El capitalismo estadounidense a través de sus diferentes períodos y niveles de sofisticación, Estados Unidos ha alcanzado un nivel de poder y riqueza inimaginable hasta ahora, pero también un nivel devastador de control de los individuos y un deseo apocalíptico de asegurar todos los recursos, incluso los que se encuentran en los lugares más aislados, como debajo del lecho marino del Ártico, en el vasto escudo canadiense, en los bosques canadienses más remotos o en sus monumentales reservas de agua.

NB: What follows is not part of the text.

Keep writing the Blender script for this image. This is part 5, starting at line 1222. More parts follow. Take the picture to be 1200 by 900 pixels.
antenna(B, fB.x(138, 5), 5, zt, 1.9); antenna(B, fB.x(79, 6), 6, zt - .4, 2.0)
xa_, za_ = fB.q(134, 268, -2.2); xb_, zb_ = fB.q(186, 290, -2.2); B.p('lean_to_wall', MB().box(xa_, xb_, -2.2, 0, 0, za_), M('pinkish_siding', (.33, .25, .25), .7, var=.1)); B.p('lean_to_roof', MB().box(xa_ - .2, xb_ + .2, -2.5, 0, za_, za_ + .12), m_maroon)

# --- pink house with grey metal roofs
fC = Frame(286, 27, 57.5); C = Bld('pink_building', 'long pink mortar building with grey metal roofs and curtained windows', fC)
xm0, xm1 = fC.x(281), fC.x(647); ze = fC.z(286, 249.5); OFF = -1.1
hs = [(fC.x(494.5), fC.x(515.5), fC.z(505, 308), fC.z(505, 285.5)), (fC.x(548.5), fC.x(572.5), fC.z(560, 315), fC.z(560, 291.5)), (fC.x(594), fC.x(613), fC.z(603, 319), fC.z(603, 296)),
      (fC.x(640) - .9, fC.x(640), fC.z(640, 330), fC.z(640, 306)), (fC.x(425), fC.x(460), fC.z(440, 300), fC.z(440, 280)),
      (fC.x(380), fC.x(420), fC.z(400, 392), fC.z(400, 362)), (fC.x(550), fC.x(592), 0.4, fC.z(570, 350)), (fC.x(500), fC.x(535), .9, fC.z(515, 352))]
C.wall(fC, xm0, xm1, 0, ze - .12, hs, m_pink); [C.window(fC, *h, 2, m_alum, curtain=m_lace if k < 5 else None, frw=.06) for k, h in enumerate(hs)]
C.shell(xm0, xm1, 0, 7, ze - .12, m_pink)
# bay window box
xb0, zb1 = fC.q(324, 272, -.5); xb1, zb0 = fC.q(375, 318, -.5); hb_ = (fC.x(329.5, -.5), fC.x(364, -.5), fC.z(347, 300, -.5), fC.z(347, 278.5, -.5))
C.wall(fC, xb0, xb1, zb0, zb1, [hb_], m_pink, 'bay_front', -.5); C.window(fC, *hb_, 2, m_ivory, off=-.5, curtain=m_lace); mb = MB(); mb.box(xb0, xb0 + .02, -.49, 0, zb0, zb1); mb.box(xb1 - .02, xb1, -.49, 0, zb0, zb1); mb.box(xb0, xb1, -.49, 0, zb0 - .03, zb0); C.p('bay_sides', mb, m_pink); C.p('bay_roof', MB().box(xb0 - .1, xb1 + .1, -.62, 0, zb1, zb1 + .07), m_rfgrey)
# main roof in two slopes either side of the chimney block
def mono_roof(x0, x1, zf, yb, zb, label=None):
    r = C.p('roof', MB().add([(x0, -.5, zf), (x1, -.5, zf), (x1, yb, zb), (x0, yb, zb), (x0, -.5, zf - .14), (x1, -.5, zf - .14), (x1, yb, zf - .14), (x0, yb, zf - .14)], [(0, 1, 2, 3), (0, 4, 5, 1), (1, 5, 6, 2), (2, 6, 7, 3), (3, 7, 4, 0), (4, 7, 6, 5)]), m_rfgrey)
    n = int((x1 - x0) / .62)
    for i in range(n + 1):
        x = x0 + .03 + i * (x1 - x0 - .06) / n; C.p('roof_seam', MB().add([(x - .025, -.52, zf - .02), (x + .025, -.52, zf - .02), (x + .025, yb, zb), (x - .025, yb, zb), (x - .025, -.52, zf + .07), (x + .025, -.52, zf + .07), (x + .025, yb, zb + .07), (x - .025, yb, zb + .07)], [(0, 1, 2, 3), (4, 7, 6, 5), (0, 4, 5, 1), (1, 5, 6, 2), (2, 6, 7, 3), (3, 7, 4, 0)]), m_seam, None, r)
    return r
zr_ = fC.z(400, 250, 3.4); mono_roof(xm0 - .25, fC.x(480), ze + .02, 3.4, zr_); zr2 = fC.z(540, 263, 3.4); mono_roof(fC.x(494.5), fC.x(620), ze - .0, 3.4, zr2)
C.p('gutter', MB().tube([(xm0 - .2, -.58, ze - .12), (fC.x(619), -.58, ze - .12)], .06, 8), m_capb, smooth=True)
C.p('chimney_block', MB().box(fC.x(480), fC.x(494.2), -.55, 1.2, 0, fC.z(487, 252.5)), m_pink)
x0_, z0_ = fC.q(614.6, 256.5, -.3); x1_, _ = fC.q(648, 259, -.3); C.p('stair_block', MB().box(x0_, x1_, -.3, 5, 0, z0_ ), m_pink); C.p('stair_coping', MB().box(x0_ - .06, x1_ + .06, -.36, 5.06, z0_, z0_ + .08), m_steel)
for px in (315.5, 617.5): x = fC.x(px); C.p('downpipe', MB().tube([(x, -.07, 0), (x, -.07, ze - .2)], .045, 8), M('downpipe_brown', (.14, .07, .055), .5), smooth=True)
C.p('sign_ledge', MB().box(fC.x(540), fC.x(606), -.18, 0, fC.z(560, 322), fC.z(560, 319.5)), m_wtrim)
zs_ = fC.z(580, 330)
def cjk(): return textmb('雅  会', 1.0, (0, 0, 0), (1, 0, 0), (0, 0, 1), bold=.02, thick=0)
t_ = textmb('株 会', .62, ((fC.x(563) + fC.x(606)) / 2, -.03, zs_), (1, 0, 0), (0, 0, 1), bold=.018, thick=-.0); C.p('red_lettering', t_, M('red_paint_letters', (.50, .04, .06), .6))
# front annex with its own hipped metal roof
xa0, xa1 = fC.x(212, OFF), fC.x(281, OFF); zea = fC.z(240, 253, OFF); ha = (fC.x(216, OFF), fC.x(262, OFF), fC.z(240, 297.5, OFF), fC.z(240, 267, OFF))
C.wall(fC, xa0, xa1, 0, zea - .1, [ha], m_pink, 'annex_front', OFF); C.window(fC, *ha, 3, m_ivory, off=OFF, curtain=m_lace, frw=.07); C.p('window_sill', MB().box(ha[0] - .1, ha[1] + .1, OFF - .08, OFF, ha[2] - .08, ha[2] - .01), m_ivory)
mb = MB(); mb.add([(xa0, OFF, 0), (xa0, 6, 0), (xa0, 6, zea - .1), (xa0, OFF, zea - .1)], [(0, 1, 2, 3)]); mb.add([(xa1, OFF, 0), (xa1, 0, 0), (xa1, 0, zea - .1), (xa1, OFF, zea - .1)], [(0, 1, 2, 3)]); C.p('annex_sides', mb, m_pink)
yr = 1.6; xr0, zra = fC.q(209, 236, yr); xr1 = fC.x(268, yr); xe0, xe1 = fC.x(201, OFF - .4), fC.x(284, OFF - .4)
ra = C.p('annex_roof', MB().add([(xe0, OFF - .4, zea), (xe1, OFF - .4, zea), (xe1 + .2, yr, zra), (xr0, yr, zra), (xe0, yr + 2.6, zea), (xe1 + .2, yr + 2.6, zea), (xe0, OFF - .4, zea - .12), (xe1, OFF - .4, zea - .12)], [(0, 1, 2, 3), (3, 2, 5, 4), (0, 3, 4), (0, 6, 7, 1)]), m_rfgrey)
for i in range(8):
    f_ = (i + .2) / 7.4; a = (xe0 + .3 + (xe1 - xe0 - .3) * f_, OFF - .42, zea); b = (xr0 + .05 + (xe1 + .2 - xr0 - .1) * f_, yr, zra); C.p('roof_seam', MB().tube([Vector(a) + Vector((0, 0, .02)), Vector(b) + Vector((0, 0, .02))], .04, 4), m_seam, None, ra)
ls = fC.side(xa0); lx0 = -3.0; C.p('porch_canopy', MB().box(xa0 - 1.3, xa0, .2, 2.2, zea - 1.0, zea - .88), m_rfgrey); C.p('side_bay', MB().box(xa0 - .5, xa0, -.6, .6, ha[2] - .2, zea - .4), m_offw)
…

La crisis de Bomarc fue principalmente una cuestión de defensa y militar en el contexto de la Guerra Fría, y los aranceles de Trump pueden entenderse como el primer movimiento del imperio que opera dentro de la república estadounidense. Ambos son una prueba manifiesta de que la política exterior estadounidense traiciona su retórica más solemne de derechos humanos y el estado de derecho internacional. Esto solo resalta la vacuidad subyacente de esos principios declarados (derechos humanos, soberanía de las naciones, estado de derecho, valor absoluto e inherente de la vida humana) y la contingencia histórica que subraya cualquier esperanza de una política exterior que defienda alguna moralidad. Episodios como estos, que ponen en tela de juicio la soberanía canadiense, no deberían indignarnos, sino recordarnos que la obsesión de Estados Unidos por controlar a sus vecinos no es nada nuevo. En vista de los objetivos descarnados de esta administración, Canadá debe comprender que la política exterior estadounidense, informada e impulsada por su monumental capital financiero, es y siempre será un hilo conductor de su soberanía y su derecho a existir.